Mohr Fire Part 3: Then and Now

Matt says, “It seems like big business is doing the same thing to music as they did to food. It’s all generic and homogenized. You can go anywhere in the country and have your McDonald’s hamburger that’s just like every other McDonald’s hamburger. At the same time, you can hear a classic rock station that’s almost like the Fox. They might even play Lewis and Floorwax, and you’re probably not going to hear anything that you haven’t heard a hundred times before.  Sometimes, that’s ok. Sometimes, that’s just what you need. Other times…”

Matt plucks a CD off the shelf. “Have you heard this album before?

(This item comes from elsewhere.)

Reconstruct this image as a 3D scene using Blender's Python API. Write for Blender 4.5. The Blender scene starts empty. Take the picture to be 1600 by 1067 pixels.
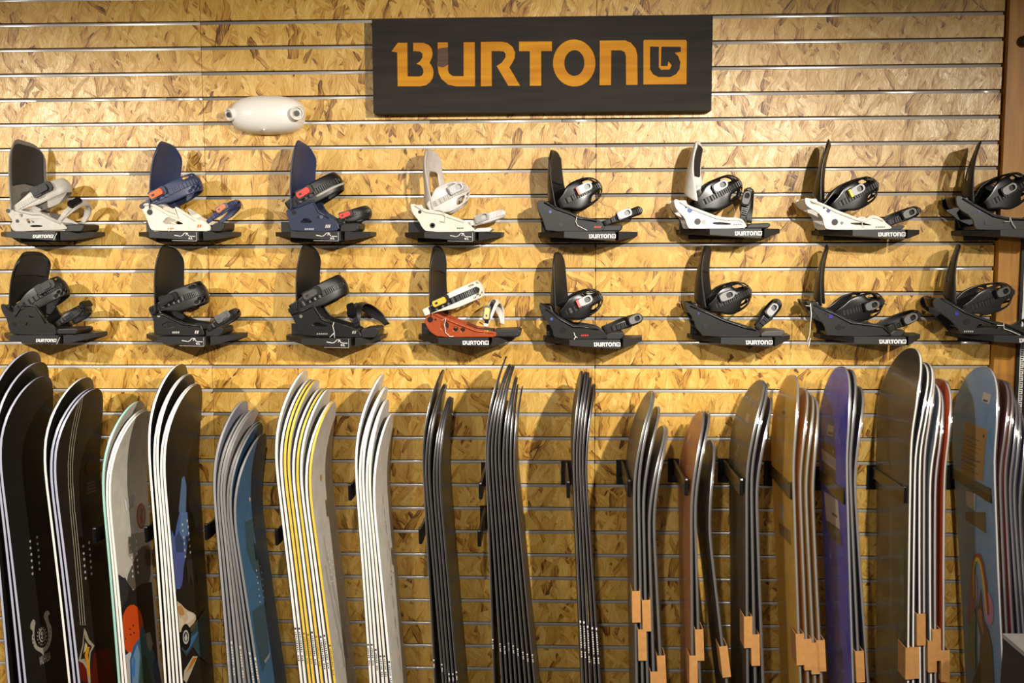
import bpy, bmesh, math, random
import numpy as np
from mathutils import Vector, Matrix
from mathutils.geometry import tessellate_polygon
random.seed(7)
PI = math.pi
scene = bpy.context.scene
COL = scene.collection

# ------------------------------------------------------------------ camera
CAMP = (-0.1537, -3.0048, 2.0268)
YAW, PITCH, ROLL, FPX = -0.0358, -0.0971, -0.0039, 1500.0
_f = Vector((math.sin(YAW)*math.cos(PITCH), math.cos(YAW)*math.cos(PITCH), math.sin(PITCH)))
_r0 = Vector((math.cos(YAW), -math.sin(YAW), 0)); _u0 = _r0.cross(_f)
_r = _r0*math.cos(ROLL)+_u0*math.sin(ROLL); _u = -_r0*math.sin(ROLL)+_u0*math.cos(ROLL)
cd = bpy.data.cameras.new('camera'); cam = bpy.data.objects.new('camera', cd); COL.objects.link(cam)
cd.sensor_width = 36; cd.lens = FPX/1600*36; cd.clip_start = .05; cd.clip_end = 60
cam.matrix_world = Matrix(((_r.x, _u.x, -_f.x, CAMP[0]), (_r.y, _u.y, -_f.y, CAMP[1]), (_r.z, _u.z, -_f.z, CAMP[2]), (0, 0, 0, 1)))
scene.camera = cam

# ------------------------------------------------------------------ light
w = bpy.data.worlds.new('shop_ambient'); scene.world = w; w.use_nodes = True
w.node_tree.nodes['Background'].inputs[0].default_value = (1.0, .87, .72, 1)
w.node_tree.nodes['Background'].inputs[1].default_value = .19
def spot(loc, aim, energy, size, blend=.7, rad=.035, col=(1, .93, .83)):
    l = bpy.data.lights.new('track_spot', 'SPOT'); l.energy = energy; l.spot_size = math.radians(size); l.spot_blend = blend
    l.shadow_soft_size = rad; l.color = col
    o = bpy.data.objects.new('track_spot', l); COL.objects.link(o); o.location = loc
    o.rotation_euler = (Vector(aim)-Vector(loc)).to_track_quat('-Z', 'Y').to_euler()
spot((1.95, -2.5, 2.80), (1.0, 0, 1.55), 180, 58, .9)
spot((.95, -2.5, 2.75), (-.65, 0, 1.2), 450, 84, 1.0)
spot((-.33, -2.6, 2.8), (-.7, 0, 1.1), 120, 78, .9)
spot((-1.08, -2.5, 2.85), (-1.2, 0, 1.35), 55, 62, .9)
spot((-1.35, -2.5, 2.4), (1.3, 0, .95), 150, 44, .8)
spot((-2.75, -2.3, 2.80), (-1.8, 0, 1.4), 310, 66, .9)

scene.view_settings.view_transform = 'Standard'; scene.view_settings.look = 'None'
scene.view_settings.gamma = 1; scene.view_settings.use_curve_mapping = False
scene.view_settings.exposure = -0.2

# ------------------------------------------------------------------ helpers
def ray(px, py):
    return (_f + _r*((px-800)/FPX) - _u*((py-533.5)/FPX))
def at(px, py, Y):
    d = ray(px, py); t = (Y-CAMP[1])/d.y
    return Vector(CAMP)+d*t
def at_plane(px, py, p0, n):
    d = ray(px, py); c = Vector(CAMP)
    return c + d*((p0-c).dot(n)/d.dot(n))
def lin(c):
    c = c/255
    return c/12.92 if c <= .04045 else ((c+.055)/1.055)**2.4
def srgb(r, g, b): return (lin(r), lin(g), lin(b), 1)

MATS = {}
def mat(name, col, rough=.5, metal=0, noise=0, nscale=30, bump=0, stretch=(1, 1, 1), coat=0, spec=.5):
    if name in MATS: return MATS[name]
    m = bpy.data.materials.new(name); m.use_nodes = True; nt = m.node_tree; b = nt.nodes['Principled BSDF']
    c = srgb(*col); b.inputs['Base Color'].default_value = c
    b.inputs['Roughness'].default_value = rough; b.inputs['Metallic'].default_value = metal
    b.inputs['Coat Weight'].default_value = coat; b.inputs['Specular IOR Level'].default_value = spec
    if noise or bump:
        tc = nt.nodes.new('ShaderNodeTexCoord'); mp = nt.nodes.new('ShaderNodeMapping'); mp.inputs['Scale'].default_value = stretch
        nz = nt.nodes.new('ShaderNodeTexNoise'); nz.inputs['Scale'].default_value = nscale; nz.inputs['Detail'].default_value = 4
        nt.links.new(tc.outputs['Object'], mp.inputs[0]); nt.links.new(mp.outputs[0], nz.inputs['Vector'])
        if noise:
            r = nt.nodes.new('ShaderNodeValToRGB'); e = r.color_ramp.elements
            e[0].position = .3; e[1].position = .7
            e[0].color = tuple(max(0, v*(1-noise)) for v in c[:3])+(1,); e[1].color = tuple(min(1, v*(1+noise)) for v in c[:3])+(1,)
            nt.links.new(nz.outputs['Fac'], r.inputs[0]); nt.links.new(r.outputs[0], b.inputs['Base Color'])
        if bump:
            bp = nt.nodes.new('ShaderNodeBump'); bp.inputs['Strength'].default_value = bump; bp.inputs['Distance'].default_value = .002
            nt.links.new(nz.outputs['Fac'], bp.inputs['Height']); nt.links.new(bp.outputs[0], b.inputs['Normal'])
    MATS[name] = m
    return m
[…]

It came out in 2008.” Matt slides the CD into the changer and hands me the cardboard sleeve. “It was a huge hit. Rolling Stone gave it 5  stars, [but] it sounds like shit. Everything’s compressed. The music is cool, but it’s horribly recorded, horribly mixed, horribly mastered. I mean look.” Matt points to the VU (volume unit) display, which before the Loudness Wars would have danced back and forth, but like many commercially released recordings since the mid 1990s, with this one, all of the VU’s lights are lit up, “There is no dynamic range.”

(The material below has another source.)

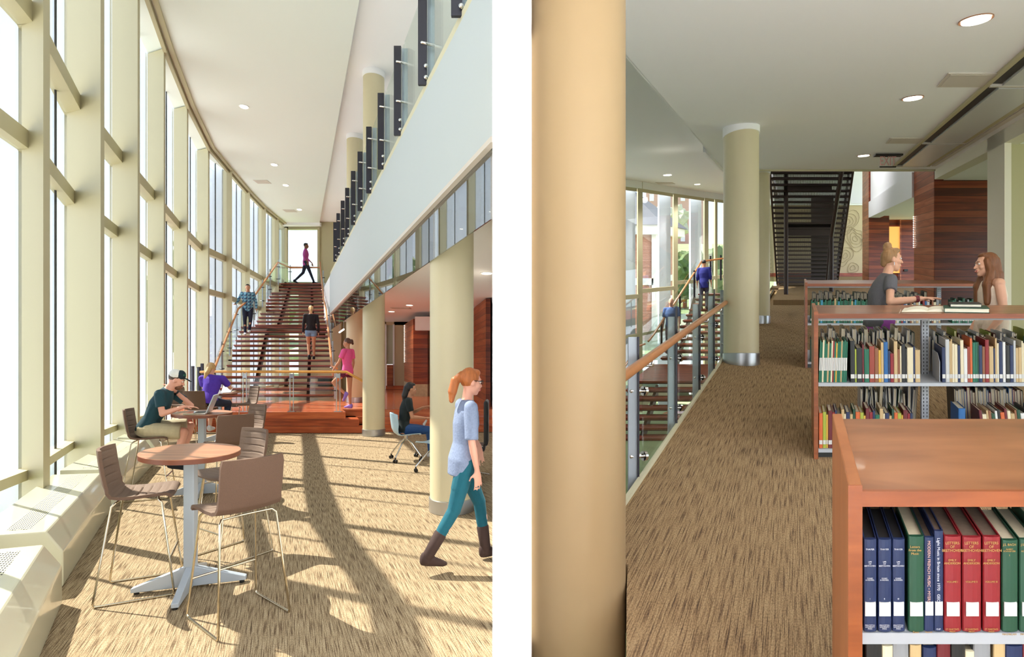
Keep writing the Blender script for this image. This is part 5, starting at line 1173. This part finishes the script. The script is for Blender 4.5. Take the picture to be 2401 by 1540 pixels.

Matt gestures to the computer monitor, “[Now] You can slap stuff up for download or streaming. People don’t really listen to music in the same way they used to. We stream off of our website…”

Paul says, “But it’s not going to be the same as if you went out and bought a copy of the Ghost Ship. It’s not going to sound the same. However, if you listen to it while you’re driving, or on the latest device [through a] a cheap set of ear buds, you aren’t going to know the difference.”

Paul shrugs, “The market is what dictates it all. The days of being discovered in some club by some A&R guy, who says, ‘We can take these people, and groom them, and make them into something .’ They don’t tend to do that anymore .Ten years ago, there was more quality control. The thought was [that] you made the best CD you could, and you marketed it to major labels who didn’t want to bet on signing someone and spending $200,000 in the studio and another $300,000 promoting ‘em [in order ]to manufacture a hit. They were looking for artists who had a decent product, who they could say, ‘This sounds good. We see potential. We either repackage what they’ve already done, or we can bring ‘em into the studio, but they already have proven that they can write, that they can arrange.’

“The game has always been about promotion and exposure, and a lot of things that needed Sony or Capitol or EMI. Now, there’s so much music available that distribution is tougher. There’s more possibility, but I don’t think it’s made it any easier.  You have to compete harder, have a better product and a more businesslike approach.”

Matt, smiling, shrugs. “I grew up with records, tapes, and CD’s.  You know, they’re tangible. My friends and I, we still buy CDs because it sounds better and we like it. We don’t want a download. Where’s the lyrics, the material? What are you going to look through while you’re listening to the music?”